■ Goal of the exercise: Repeat the whole listing exactly as written.

++++++++++

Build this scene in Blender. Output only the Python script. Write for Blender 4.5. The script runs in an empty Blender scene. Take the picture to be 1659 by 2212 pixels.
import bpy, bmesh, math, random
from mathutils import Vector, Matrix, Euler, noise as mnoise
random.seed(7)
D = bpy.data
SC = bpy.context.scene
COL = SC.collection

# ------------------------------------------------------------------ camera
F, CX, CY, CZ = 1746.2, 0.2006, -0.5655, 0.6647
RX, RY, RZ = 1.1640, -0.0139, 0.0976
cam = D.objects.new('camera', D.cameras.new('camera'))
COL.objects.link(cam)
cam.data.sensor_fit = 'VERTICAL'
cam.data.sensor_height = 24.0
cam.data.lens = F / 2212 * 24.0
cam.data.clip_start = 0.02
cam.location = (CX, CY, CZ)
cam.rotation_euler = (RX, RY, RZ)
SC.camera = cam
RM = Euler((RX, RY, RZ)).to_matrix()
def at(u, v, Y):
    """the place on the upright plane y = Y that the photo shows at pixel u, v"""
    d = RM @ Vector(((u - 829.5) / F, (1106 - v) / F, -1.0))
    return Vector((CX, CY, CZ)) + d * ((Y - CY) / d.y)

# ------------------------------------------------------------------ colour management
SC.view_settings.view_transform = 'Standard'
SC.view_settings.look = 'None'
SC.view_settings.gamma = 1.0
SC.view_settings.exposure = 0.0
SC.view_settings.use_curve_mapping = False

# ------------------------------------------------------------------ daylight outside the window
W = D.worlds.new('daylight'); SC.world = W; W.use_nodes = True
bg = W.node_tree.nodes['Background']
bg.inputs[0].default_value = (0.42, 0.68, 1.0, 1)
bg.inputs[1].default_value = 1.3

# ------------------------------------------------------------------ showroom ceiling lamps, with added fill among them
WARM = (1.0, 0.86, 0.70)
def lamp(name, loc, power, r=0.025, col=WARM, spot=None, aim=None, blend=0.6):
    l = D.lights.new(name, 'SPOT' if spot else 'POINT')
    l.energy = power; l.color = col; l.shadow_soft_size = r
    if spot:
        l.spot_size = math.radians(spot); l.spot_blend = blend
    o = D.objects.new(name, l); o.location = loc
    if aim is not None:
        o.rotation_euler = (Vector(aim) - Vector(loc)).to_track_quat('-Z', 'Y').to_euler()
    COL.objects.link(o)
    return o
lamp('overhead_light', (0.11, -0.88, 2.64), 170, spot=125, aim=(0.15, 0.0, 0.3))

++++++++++

■ Expected output:
Build this scene in Blender. Output only the Python script. Write for Blender 4.5. The script runs in an empty Blender scene. Take the picture to be 1659 by 2212 pixels.
import bpy, bmesh, math, random
from mathutils import Vector, Matrix, Euler, noise as mnoise
random.seed(7)
D = bpy.data
SC = bpy.context.scene
COL = SC.collection

# ------------------------------------------------------------------ camera
F, CX, CY, CZ = 1746.2, 0.2006, -0.5655, 0.6647
RX, RY, RZ = 1.1640, -0.0139, 0.0976
cam = D.objects.new('camera', D.cameras.new('camera'))
COL.objects.link(cam)
cam.data.sensor_fit = 'VERTICAL'
cam.data.sensor_height = 24.0
cam.data.lens = F / 2212 * 24.0
cam.data.clip_start = 0.02
cam.location = (CX, CY, CZ)
cam.rotation_euler = (RX, RY, RZ)
SC.camera = cam
RM = Euler((RX, RY, RZ)).to_matrix()
def at(u, v, Y):
    """the place on the upright plane y = Y that the photo shows at pixel u, v"""
    d = RM @ Vector(((u - 829.5) / F, (1106 - v) / F, -1.0))
    return Vector((CX, CY, CZ)) + d * ((Y - CY) / d.y)

# ------------------------------------------------------------------ colour management
SC.view_settings.view_transform = 'Standard'
SC.view_settings.look = 'None'
SC.view_settings.gamma = 1.0
SC.view_settings.exposure = 0.0
SC.view_settings.use_curve_mapping = False

# ------------------------------------------------------------------ daylight outside the window
W = D.worlds.new('daylight'); SC.world = W; W.use_nodes = True
bg = W.node_tree.nodes['Background']
bg.inputs[0].default_value = (0.42, 0.68, 1.0, 1)
bg.inputs[1].default_value = 1.3

# ------------------------------------------------------------------ showroom ceiling lamps, with added fill among them
WARM = (1.0, 0.86, 0.70)
def lamp(name, loc, power, r=0.025, col=WARM, spot=None, aim=None, blend=0.6):
    l = D.lights.new(name, 'SPOT' if spot else 'POINT')
    l.energy = power; l.color = col; l.shadow_soft_size = r
    if spot:
        l.spot_size = math.radians(spot); l.spot_blend = blend
    o = D.objects.new(name, l); o.location = loc
    if aim is not None:
        o.rotation_euler = (Vector(aim) - Vector(loc)).to_track_quat('-Z', 'Y').to_euler()
    COL.objects.link(o)
    return o
lamp('overhead_light', (0.11, -0.88, 2.64), 170, spot=125, aim=(0.15, 0.0, 0.3))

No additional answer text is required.